Every record that follows must be duplicated exactly, with images left out.

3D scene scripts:
>> BEGIN

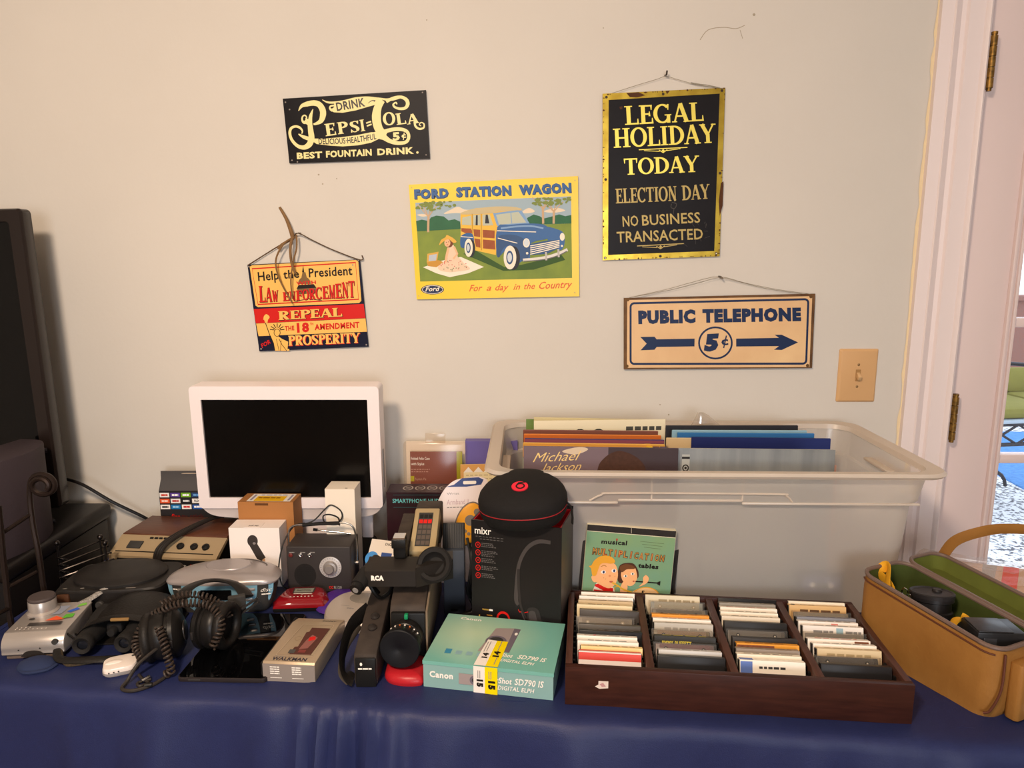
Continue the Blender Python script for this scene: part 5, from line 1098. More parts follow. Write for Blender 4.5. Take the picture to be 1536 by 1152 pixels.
for i in range(5):
    y = .79-.066*i; g.line(ell(.075, y, .026, .023, 20), .006, red, 1, closed=True); g.line([(.065, y-.008), (.075, y+.01), (.085, y-.008)], .005, red, 1)
    for k in range(3 if i != 1 else 4): g.scrib(.115, y+.014-.014*k, .24+.02*((i*2+k) % 4), .007, gy, 1, 6, i*5+k)
hpm = mat('45403f', .35); hpm2 = mat('2f2b2a', .4)
brush(g, [(.88, .875), (.74, .87), (.62, .8), (.54, .67), (.515, .52), (.505, .36), (.53, .31)], [.03, .035, .036, .036, .042, .045, .03], hpm)
brush(g, [(.53, .62), (.535, .45), (.56, .3), (.62, .2)], [.03, .03, .025, .012], hpm2, 2)
g.poly(crv([(.63, .28), (.7, .305), (.76, .28), (.8, .18), (.93, .02), (.8, .0), (.72, .03), (.64, .18)], 4, True), hpm2, 1); g.poly(crv([(.65, .26), (.71, .27), (.74, .2), (.8, .05), (.74, .05), (.66, .18)], 4, True), hpm, 2)
g.line([(.56, .26), (.68, .04)], .012, hpm, 1); g.line(crv([(.53, .27), (.545, .25), (.56, .255)], 4), .006, red, 2); g.line(crv([(.6, .25), (.64, .26)], 4), .006, red, 2)
g.rect(.12, .225, .24, .238, mat('c9a24a', .3, .5), 1); g.rect(.2, .224, .24, .24, paperw, 2); g.rect(.17, .18, .235, .19, mat('b0772f', .4), 1)
for x in (.075, .155): g.rect(x, 0, x+.022, .11 if x < .1 else .14, red, 1); 
g.rect(.08, .14, .092, .18, mat('c9a24a', .3), 1)
g.line(crv([(.29, .03), (.29, .16), (.315, .21), (.36, .225), (.405, .21), (.43, .16), (.43, .04)], 6), .02, red, 1); g.rect(.425, .0, .435, .05, gy, 2)
g.build('carton', t)
t = thing('headphone_case', 'black zippered headphone pouch with a red round logo, on the headphone carton', 'case', on(.026, 1.434, .256), 0, rot=(9, -3, -8))
fab = mat('161414', .8, key='black_fabric', bump=.4, bscale=900)
oc = crv([(-.09, -.01), (-.075, -.058), (-.03, -.082), (.03, -.082), (.075, -.058), (.09, -.005), (.072, .045), (.03, .078), (-.03, .08), (-.072, .048)], 5, True)
MB(fab).loft([[(x*k, y*k, z) for x, y in oc] for k, z in ((.75, 0), (.9, .005), (.98, .018), (1, .031))]).build('lower_shell', t)
MB(rubber).loft([[(x*k, y*k, z) for x, y in oc] for k, z in ((.99, .031), (1.0, .032), (1.0, .035), (.99, .036))]).loft([[(x*k, y*k, z) for x, y in oc] for k, z in ((1.0, .0325), (1.006, .0332), (1.006, .0338), (1.0, .0345))], mat('9c1a22', .5), (0, 0)).build('zip', t)
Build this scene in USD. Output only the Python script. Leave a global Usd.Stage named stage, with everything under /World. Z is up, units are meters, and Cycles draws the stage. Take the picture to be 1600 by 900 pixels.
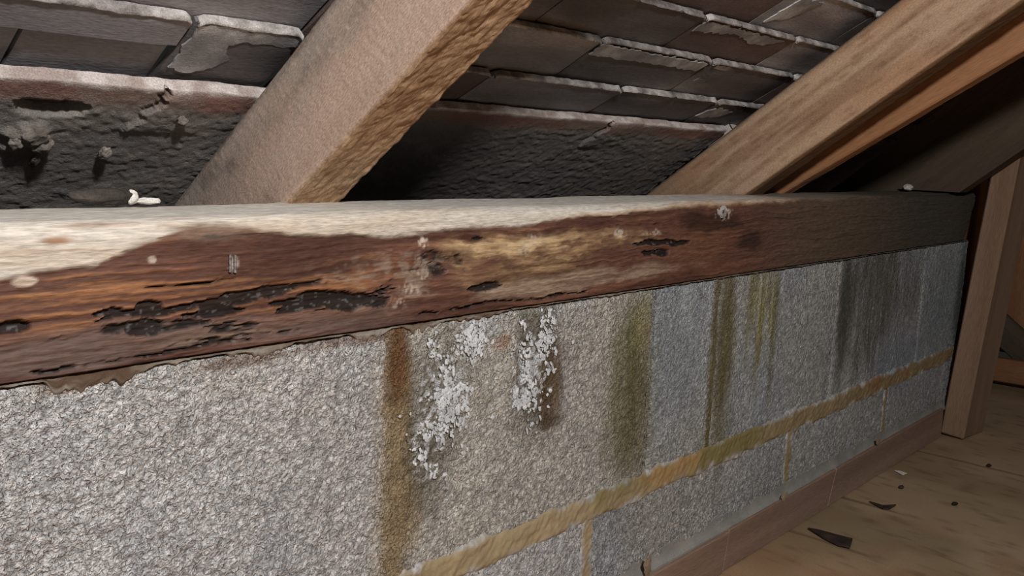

>> END

▶ [Exercise result]:
Continue the Blender Python script for this scene: part 5, from line 1098. More parts follow. Write for Blender 4.5. Take the picture to be 1536 by 1152 pixels.
for i in range(5):
    y = .79-.066*i; g.line(ell(.075, y, .026, .023, 20), .006, red, 1, closed=True); g.line([(.065, y-.008), (.075, y+.01), (.085, y-.008)], .005, red, 1)
    for k in range(3 if i != 1 else 4): g.scrib(.115, y+.014-.014*k, .24+.02*((i*2+k) % 4), .007, gy, 1, 6, i*5+k)
hpm = mat('45403f', .35); hpm2 = mat('2f2b2a', .4)
brush(g, [(.88, .875), (.74, .87), (.62, .8), (.54, .67), (.515, .52), (.505, .36), (.53, .31)], [.03, .035, .036, .036, .042, .045, .03], hpm)
brush(g, [(.53, .62), (.535, .45), (.56, .3), (.62, .2)], [.03, .03, .025, .012], hpm2, 2)
g.poly(crv([(.63, .28), (.7, .305), (.76, .28), (.8, .18), (.93, .02), (.8, .0), (.72, .03), (.64, .18)], 4, True), hpm2, 1); g.poly(crv([(.65, .26), (.71, .27), (.74, .2), (.8, .05), (.74, .05), (.66, .18)], 4, True), hpm, 2)
g.line([(.56, .26), (.68, .04)], .012, hpm, 1); g.line(crv([(.53, .27), (.545, .25), (.56, .255)], 4), .006, red, 2); g.line(crv([(.6, .25), (.64, .26)], 4), .006, red, 2)
g.rect(.12, .225, .24, .238, mat('c9a24a', .3, .5), 1); g.rect(.2, .224, .24, .24, paperw, 2); g.rect(.17, .18, .235, .19, mat('b0772f', .4), 1)
for x in (.075, .155): g.rect(x, 0, x+.022, .11 if x < .1 else .14, red, 1); 
g.rect(.08, .14, .092, .18, mat('c9a24a', .3), 1)
g.line(crv([(.29, .03), (.29, .16), (.315, .21), (.36, .225), (.405, .21), (.43, .16), (.43, .04)], 6), .02, red, 1); g.rect(.425, .0, .435, .05, gy, 2)
g.build('carton', t)
t = thing('headphone_case', 'black zippered headphone pouch with a red round logo, on the headphone carton', 'case', on(.026, 1.434, .256), 0, rot=(9, -3, -8))
fab = mat('161414', .8, key='black_fabric', bump=.4, bscale=900)
oc = crv([(-.09, -.01), (-.075, -.058), (-.03, -.082), (.03, -.082), (.075, -.058), (.09, -.005), (.072, .045), (.03, .078), (-.03, .08), (-.072, .048)], 5, True)
MB(fab).loft([[(x*k, y*k, z) for x, y in oc] for k, z in ((.75, 0), (.9, .005), (.98, .018), (1, .031))]).build('lower_shell', t)
MB(rubber).loft([[(x*k, y*k, z) for x, y in oc] for k, z in ((.99, .031), (1.0, .032), (1.0, .035), (.99, .036))]).loft([[(x*k, y*k, z) for x, y in oc] for k, z in ((1.0, .0325), (1.006, .0332), (1.006, .0338), (1.0, .0345))], mat('9c1a22', .5), (0, 0)).build('zip', t)
Build this scene in USD. Output only the Python script. Leave a global Usd.Stage named stage, with everything under /World. Z is up, units are meters, and Cycles draws the stage. Take the picture to be 1600 by 900 pixels.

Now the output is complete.